• _Stored data_

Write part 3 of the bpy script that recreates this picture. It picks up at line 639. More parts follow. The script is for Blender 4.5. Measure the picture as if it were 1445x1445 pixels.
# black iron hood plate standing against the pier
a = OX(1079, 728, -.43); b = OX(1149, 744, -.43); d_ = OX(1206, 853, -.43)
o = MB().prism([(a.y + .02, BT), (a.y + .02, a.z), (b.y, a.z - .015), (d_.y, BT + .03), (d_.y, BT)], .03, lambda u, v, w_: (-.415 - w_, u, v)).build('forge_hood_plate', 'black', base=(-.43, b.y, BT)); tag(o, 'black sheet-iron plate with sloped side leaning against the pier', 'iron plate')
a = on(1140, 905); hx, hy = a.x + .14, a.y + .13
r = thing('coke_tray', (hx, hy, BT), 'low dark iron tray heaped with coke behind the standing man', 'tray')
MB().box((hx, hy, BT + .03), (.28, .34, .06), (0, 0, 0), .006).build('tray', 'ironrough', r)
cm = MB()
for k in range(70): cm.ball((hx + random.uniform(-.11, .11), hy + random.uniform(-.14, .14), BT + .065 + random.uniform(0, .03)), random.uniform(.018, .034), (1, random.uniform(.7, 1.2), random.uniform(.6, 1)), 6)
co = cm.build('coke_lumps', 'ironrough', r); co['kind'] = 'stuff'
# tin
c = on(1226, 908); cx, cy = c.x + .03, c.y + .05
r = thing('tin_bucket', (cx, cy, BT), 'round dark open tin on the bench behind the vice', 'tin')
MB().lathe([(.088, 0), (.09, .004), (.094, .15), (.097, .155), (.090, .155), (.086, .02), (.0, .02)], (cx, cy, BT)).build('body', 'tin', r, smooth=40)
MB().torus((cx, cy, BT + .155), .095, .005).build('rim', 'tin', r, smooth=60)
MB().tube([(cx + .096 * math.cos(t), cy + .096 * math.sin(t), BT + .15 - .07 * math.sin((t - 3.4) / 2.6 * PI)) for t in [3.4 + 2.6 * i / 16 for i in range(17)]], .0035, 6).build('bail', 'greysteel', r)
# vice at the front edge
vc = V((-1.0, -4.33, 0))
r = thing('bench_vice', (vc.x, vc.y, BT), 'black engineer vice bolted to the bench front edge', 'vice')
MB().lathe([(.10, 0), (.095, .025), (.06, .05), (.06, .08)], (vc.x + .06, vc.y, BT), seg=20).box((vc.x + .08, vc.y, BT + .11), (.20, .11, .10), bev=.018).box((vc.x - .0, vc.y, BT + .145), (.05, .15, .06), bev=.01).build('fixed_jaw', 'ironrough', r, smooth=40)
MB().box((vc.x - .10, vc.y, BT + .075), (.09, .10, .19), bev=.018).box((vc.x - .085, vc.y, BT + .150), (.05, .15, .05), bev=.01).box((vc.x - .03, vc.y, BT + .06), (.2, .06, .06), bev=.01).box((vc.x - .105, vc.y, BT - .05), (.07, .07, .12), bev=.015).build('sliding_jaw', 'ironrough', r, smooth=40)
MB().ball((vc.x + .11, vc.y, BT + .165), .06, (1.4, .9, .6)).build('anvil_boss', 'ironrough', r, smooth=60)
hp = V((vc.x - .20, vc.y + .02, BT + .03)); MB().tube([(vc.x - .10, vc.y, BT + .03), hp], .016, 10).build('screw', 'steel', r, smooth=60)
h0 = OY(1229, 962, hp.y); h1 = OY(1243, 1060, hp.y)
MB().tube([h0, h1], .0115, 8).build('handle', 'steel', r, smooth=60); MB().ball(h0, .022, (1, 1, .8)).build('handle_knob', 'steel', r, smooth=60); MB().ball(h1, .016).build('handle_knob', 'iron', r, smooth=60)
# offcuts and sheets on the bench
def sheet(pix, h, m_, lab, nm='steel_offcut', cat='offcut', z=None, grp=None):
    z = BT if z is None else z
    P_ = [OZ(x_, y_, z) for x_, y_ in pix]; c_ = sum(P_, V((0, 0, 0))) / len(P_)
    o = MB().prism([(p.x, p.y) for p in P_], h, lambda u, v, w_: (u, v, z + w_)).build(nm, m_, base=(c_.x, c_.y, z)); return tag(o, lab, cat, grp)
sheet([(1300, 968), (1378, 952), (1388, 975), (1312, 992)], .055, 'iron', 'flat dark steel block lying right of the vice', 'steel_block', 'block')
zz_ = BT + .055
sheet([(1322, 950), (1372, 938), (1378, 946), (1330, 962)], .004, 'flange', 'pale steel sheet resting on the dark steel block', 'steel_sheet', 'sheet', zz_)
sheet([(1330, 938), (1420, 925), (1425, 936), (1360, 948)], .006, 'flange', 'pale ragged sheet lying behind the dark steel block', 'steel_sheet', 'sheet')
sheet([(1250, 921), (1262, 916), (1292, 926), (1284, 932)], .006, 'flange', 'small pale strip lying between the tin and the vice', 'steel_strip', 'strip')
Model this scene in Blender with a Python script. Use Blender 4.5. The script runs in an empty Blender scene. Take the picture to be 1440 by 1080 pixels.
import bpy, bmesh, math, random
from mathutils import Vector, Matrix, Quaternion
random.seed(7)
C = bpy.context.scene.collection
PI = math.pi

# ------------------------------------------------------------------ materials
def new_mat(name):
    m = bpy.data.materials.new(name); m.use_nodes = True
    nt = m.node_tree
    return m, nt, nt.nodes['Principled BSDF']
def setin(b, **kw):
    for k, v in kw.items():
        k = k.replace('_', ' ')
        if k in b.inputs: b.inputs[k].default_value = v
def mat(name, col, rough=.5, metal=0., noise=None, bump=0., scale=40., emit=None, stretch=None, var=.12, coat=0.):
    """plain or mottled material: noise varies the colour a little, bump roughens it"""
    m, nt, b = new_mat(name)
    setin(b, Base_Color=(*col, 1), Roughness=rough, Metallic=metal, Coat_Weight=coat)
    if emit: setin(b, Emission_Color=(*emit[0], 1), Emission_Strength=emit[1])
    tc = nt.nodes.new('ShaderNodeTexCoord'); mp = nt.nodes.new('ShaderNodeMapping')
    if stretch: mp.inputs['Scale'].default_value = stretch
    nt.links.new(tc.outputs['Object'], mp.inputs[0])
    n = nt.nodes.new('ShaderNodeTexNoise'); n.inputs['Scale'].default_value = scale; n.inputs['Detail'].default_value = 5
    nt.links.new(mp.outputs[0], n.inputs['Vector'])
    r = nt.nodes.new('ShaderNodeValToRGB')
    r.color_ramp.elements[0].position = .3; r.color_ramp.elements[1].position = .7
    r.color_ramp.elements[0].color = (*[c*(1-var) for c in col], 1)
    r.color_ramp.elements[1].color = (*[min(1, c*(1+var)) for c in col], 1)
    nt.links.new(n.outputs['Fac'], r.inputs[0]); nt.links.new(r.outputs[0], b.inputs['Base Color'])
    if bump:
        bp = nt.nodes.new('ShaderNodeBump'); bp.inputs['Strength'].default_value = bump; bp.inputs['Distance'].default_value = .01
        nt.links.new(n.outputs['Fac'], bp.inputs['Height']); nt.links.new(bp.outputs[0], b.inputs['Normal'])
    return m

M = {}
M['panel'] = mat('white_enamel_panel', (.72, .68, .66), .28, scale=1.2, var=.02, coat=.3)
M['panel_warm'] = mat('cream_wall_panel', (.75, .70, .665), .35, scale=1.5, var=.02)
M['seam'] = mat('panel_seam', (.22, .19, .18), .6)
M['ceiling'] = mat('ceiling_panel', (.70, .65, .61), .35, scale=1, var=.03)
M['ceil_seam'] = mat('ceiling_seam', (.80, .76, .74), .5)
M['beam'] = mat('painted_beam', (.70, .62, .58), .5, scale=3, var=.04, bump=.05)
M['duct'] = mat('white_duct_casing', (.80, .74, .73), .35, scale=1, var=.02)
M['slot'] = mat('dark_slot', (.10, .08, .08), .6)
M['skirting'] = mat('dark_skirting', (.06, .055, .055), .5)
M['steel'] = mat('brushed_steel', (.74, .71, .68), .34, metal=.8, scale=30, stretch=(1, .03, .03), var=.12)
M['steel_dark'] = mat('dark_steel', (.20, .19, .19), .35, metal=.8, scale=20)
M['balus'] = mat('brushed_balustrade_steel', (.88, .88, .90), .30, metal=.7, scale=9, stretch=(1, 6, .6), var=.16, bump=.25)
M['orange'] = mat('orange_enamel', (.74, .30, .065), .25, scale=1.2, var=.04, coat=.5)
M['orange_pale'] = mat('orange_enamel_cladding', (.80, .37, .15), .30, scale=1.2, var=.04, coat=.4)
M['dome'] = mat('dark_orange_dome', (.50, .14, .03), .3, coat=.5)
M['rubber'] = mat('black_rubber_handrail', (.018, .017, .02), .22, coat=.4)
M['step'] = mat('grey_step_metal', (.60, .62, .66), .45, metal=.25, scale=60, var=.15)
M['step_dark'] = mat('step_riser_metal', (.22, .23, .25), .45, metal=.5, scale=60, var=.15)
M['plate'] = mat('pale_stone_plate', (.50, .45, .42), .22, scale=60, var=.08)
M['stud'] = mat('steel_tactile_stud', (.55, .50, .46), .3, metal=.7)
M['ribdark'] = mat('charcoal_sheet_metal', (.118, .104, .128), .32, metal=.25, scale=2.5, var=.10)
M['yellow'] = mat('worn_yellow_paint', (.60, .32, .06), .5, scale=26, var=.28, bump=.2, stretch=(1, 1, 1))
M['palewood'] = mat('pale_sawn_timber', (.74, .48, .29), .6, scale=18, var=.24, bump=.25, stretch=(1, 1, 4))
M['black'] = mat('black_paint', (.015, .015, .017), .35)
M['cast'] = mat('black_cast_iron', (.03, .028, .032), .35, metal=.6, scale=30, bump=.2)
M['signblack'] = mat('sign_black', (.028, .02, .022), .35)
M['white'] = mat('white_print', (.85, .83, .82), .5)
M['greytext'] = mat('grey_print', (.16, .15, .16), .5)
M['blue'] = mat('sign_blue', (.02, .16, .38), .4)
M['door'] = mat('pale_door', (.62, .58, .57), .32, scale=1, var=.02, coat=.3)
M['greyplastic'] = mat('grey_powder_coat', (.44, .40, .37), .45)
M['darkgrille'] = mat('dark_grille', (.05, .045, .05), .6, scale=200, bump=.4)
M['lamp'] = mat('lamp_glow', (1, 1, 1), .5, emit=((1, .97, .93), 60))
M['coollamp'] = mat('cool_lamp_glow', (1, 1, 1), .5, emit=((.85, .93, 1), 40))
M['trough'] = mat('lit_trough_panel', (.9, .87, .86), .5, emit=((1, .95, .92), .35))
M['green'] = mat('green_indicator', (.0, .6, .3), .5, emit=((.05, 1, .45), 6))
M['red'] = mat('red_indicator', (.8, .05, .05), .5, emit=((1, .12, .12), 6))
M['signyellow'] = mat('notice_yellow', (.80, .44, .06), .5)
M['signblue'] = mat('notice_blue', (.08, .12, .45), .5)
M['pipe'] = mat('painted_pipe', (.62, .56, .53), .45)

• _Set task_
Copy verbatim the line that contains "Model this scene", the line that contains "PI = math.pi", and all lines between them.

• _Finished task_
Model this scene in Blender with a Python script. Use Blender 4.5. The script runs in an empty Blender scene. Take the picture to be 1440 by 1080 pixels.
import bpy, bmesh, math, random
from mathutils import Vector, Matrix, Quaternion
random.seed(7)
C = bpy.context.scene.collection
PI = math.pi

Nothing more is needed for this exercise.